● AIM OF THE EXERCISE
Reproduce only the lines from the one containing "band = maprange(nt, uu, -2.6, -0.9, 0, 0.85, True)" through the one containing "0.65, 0.6, 1.0))", exactly as written and with both ends included.

──────── PROVIDED MATERIAL ────────

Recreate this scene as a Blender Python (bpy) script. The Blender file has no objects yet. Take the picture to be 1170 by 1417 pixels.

────────
──────── PROVIDED MATERIAL ────────

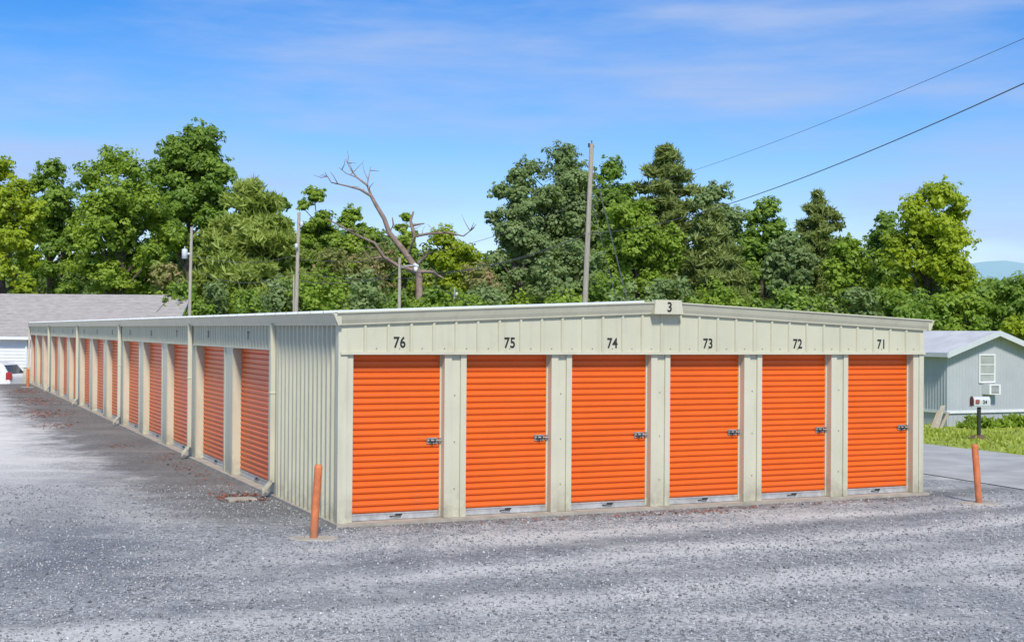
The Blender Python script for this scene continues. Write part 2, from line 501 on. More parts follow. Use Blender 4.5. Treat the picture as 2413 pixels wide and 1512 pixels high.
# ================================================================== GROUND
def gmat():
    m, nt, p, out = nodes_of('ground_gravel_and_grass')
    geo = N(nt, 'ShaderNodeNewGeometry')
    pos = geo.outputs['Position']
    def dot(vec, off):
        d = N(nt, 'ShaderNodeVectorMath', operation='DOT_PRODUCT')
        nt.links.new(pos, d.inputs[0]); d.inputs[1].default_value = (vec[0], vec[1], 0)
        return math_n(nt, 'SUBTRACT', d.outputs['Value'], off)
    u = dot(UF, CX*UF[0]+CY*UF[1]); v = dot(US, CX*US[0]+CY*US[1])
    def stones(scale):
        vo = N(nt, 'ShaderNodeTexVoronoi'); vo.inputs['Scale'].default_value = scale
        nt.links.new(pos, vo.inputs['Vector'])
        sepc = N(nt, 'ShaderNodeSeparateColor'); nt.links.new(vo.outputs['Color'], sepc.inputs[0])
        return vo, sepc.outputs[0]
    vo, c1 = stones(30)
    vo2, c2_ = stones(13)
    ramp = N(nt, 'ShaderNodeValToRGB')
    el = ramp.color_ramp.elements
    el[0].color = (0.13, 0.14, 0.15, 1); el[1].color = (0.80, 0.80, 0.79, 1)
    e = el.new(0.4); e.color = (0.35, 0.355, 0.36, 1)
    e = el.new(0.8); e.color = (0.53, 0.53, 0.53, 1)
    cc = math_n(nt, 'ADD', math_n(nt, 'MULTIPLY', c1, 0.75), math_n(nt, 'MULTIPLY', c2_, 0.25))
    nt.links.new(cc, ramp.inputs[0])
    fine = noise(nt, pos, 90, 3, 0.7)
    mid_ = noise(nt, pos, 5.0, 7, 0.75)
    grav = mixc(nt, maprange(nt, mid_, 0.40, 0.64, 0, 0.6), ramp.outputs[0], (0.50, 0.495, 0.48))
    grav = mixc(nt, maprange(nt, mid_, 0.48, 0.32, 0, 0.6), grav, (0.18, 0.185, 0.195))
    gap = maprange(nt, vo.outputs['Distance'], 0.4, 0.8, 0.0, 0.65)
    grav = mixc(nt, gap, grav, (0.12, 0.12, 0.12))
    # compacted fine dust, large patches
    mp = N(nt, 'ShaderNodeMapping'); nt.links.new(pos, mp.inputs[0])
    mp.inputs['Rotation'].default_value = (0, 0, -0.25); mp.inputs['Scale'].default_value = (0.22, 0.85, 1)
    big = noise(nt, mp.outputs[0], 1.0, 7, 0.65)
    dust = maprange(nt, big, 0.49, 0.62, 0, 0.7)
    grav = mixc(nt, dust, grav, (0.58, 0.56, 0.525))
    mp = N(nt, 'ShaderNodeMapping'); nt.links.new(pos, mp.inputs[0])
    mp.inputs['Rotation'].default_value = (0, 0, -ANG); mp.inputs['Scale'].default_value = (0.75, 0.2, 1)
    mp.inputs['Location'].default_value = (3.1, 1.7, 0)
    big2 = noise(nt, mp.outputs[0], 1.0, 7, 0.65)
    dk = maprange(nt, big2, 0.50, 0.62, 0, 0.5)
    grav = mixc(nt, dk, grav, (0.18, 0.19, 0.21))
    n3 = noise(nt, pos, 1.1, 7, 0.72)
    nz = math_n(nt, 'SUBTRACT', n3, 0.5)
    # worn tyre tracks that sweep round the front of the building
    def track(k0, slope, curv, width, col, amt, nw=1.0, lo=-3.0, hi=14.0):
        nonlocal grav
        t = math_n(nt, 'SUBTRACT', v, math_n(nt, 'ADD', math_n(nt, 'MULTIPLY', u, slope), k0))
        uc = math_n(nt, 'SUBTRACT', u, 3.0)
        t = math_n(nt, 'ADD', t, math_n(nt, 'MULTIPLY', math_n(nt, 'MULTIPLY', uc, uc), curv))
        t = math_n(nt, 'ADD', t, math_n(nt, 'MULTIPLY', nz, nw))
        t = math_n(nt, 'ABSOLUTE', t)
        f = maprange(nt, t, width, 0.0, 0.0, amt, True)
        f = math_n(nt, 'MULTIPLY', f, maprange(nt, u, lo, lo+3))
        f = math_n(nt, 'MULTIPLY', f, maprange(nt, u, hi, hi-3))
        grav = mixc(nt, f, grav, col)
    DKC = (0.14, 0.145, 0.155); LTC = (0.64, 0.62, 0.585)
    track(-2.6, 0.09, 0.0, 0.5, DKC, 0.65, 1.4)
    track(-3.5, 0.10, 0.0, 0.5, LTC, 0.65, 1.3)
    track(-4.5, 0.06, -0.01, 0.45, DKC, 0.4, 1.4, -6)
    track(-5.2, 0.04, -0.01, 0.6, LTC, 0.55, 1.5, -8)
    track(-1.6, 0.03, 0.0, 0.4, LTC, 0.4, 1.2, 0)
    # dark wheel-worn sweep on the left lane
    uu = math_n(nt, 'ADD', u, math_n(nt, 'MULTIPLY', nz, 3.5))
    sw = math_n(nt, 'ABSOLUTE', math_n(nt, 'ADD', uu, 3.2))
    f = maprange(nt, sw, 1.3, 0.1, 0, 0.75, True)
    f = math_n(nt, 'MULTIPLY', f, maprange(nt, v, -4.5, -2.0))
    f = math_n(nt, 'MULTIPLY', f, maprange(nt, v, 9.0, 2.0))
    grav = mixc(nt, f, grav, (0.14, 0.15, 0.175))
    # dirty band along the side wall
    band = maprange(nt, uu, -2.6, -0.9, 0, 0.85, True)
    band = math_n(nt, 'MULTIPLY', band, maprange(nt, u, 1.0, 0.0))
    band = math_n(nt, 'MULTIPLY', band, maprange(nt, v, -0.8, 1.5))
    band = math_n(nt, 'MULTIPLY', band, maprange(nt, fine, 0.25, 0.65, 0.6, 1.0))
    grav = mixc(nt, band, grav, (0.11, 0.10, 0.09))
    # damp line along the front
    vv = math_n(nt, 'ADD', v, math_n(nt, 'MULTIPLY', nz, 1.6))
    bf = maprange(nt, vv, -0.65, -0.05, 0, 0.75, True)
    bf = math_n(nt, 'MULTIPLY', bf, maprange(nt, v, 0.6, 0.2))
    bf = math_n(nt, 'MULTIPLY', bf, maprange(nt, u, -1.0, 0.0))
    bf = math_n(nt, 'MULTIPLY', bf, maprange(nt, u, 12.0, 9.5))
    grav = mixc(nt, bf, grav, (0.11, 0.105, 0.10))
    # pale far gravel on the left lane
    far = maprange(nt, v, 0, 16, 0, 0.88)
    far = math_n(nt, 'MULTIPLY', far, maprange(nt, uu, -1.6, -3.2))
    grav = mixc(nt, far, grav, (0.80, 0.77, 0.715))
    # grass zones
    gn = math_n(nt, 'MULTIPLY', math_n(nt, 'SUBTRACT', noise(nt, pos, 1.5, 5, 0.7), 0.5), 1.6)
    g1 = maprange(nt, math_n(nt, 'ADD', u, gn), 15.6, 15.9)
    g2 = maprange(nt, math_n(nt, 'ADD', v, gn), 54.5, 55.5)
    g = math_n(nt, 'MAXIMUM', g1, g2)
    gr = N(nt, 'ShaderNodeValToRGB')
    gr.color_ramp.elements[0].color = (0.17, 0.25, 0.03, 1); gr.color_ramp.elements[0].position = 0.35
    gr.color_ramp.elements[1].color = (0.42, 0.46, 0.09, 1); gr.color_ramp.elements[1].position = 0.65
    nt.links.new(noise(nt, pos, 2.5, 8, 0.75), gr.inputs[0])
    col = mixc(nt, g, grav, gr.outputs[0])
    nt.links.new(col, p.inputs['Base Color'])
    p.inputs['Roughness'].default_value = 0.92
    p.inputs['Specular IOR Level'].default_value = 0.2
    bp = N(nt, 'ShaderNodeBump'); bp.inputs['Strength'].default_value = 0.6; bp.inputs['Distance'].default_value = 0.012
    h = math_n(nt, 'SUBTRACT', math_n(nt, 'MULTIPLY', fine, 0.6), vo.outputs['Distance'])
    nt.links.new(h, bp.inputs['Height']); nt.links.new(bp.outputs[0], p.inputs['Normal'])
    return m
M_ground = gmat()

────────
──────── PROVIDED MATERIAL ────────

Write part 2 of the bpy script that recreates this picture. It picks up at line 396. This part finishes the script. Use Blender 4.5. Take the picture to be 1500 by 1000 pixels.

────────

● OUTPUT
    band = maprange(nt, uu, -2.6, -0.9, 0, 0.85, True)
    band = math_n(nt, 'MULTIPLY', band, maprange(nt, u, 1.0, 0.0))
    band = math_n(nt, 'MULTIPLY', band, maprange(nt, v, -0.8, 1.5))
    band = math_n(nt, 'MULTIPLY', band, maprange(nt, fine, 0.25, 0.65, 0.6, 1.0))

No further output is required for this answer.